Hedge fund investment is often considered a risky alternative investment choice and usually requires a high minimum investment or net worth, often targeting wealthy clients.

20
Q

(Company) Float

A

The number of shares of a stock that are actually available for trading.

To calculate the float, you just take the total number of shares outstanding and subtract all closely-held shares (those held by founders, employees, and original investors that are locked up and thus unable to be traded).

21
Q

Bull Market

A

A bull market is the condition of a financial market in which prices are rising or are expected to rise.

22
Q

EPS

A

Earnings Per Share

A company net profit divided by the number of common shares it has outstanding. It indicates how much money a company makes for each share of its stock and is a metric used for estimating corporate value.

23
Q

Mutual Funds

A

A mutual fund is a company that pools money from many investors and invests the money in securities such as stocks, bonds, and short-term debt. The combined holdings of the mutual fund are known as its portfolio. Investors buy shares in mutual funds. Each share represents an investor’s part ownership in the fund and the income it generates.

24
Q

Bond

A

A bond is a debt security. Borrowers issue bonds to raise money from investors willing to lend them money for a certain amount of time.

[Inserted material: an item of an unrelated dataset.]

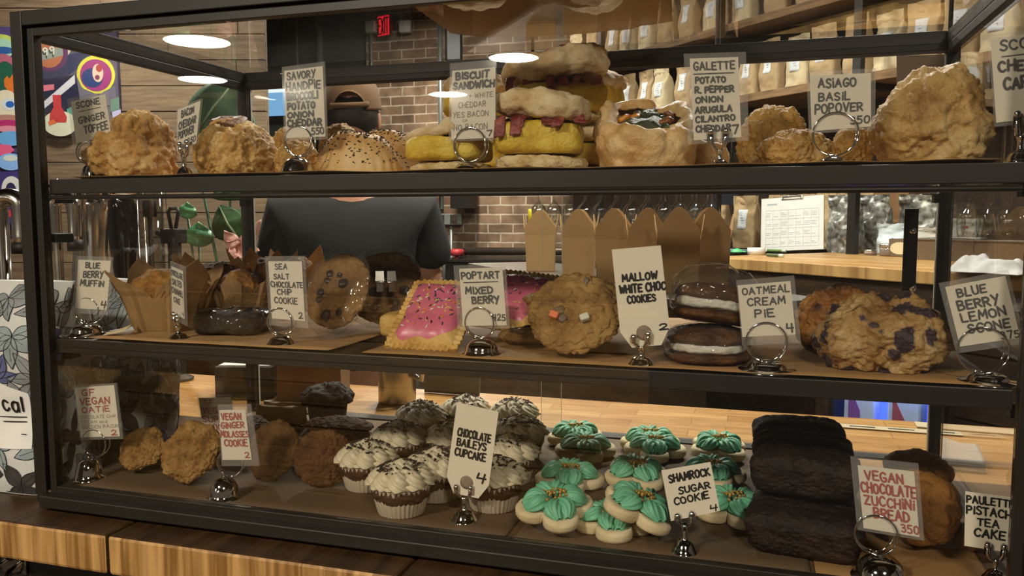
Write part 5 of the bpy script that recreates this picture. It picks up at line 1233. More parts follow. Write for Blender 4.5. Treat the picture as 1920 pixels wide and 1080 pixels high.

When you buy a bond, you are lending to the issuer, which may be a government, municipality, or corporation. In return, the issuer promises to pay you a specified rate of interest during the life of the bond and to repay the principal, also known as face value or par value of the bond, when it “matures,” or comes due after a set period of time.

25
Q

Option

A

Options are financial contracts that allow the buyer a right, but not an obligation – like in the case of futures or stocks, to buy or sell an asset on a specific date at a particular price called the strike price, which is predetermined at the date when the option is being purchased or sold.

26
Q

Call Option

A

Call options are financial contracts that give the option buyer the right but not the obligation to buy a stock, bond, commodity, or other asset or instrument at a specified price within a specific time period. The stock, bond, or commodity is called the underlying asset. A call buyer profits when the underlying asset increases in price.

27
Q

Trading Sideways

A

A sideways trend is the horizontal price movement that occurs when the forces of supply and demand are nearly equal. This typically occurs during a period of consolidation before the price continues a prior trend or reverses into a new trend.

A sideways price trend is also commonly known as a “horizontal trend.”

28
Q

Blue Chip Stock

A

A blue chip stock is a huge company with an excellent reputation. These are typically large, well-established, and financially sound companies that have operated for many years and that have dependable earnings, often paying dividends to investors.

A blue chip stock typically has a market capitalization in the billions, is generally the market leader or among the top three companies in its sector, and is more often than not a household name. For all of these reasons, blue chip stocks are among the most popular to buy among investors. Some examples of blue chip stocks are IBM Corp., Coca-Cola Co., and Boeing Co.

29
Q

SPDR

A

A Standard & Poor’s Depositary Receipt, or SPDR, is a type of exchange traded fund (ETF).

Sometimes called “spiders,” SPY is an ETF based on the S&P 500 Index, and each share represents an ownership interest in the 500 stocks in the S&P 500. Today, there are a number of other SPDR funds available to investors.